Indeed, the closest he comes to letting us know what he means by “flawed ideology” is when he says:
“National Socialist ideology involves a hierarchy of race, an explicit elite group, and the dehumanization of other groups. It is an example of what I will call a flawed ideology. When societies are unjust, for example, in the distribution of wealth, we can expect the emergence of flawed ideologies. The flawed ideologies allow for effective propaganda. In a society that is unjust, due to unjust distinctions between persons, ways of rationalizing undeserved privilege become ossified into rigid and unchangeable belief. These beliefs are the barriers to rational thought and empathy that propaganda exploits.” [Stanley, Jason. How Propaganda Works (Kindle Locations 264-268). Princeton University Press. Kindle Edition.]

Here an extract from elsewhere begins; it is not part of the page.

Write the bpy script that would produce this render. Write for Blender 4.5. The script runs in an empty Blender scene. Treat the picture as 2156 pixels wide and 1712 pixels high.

About the clearest his argument ever gets is when he uses Adolph Hitler to demonstrate that speech need not be insincere to be propagandistic. Stanley asserts—very believably, it seems to me—that Hitler’s vile calumnies against the Jews accurately represented his actual vile innermost feelings. Of course when Der Führer said in Mien Kampf,  “Was there any excrement, any shamelessness in any form, above all in cultural life, in which at least one Jew would not have been involved? As soon as one even carefully cut into such an abscess, one found, like maggots in a decaying body, often blinded by the sudden light, a Kike,” he no doubt meant to be taken figuratively regarding the likeness of Jews to Brachycera larvae and employed the simile to excite disgust and revulsion. Yet there is equally no doubt that it was a sense of disgust and revulsion that he himself shared in.

It’s hard to doubt that Mein Kampf is propaganda, but it’s sincere propaganda.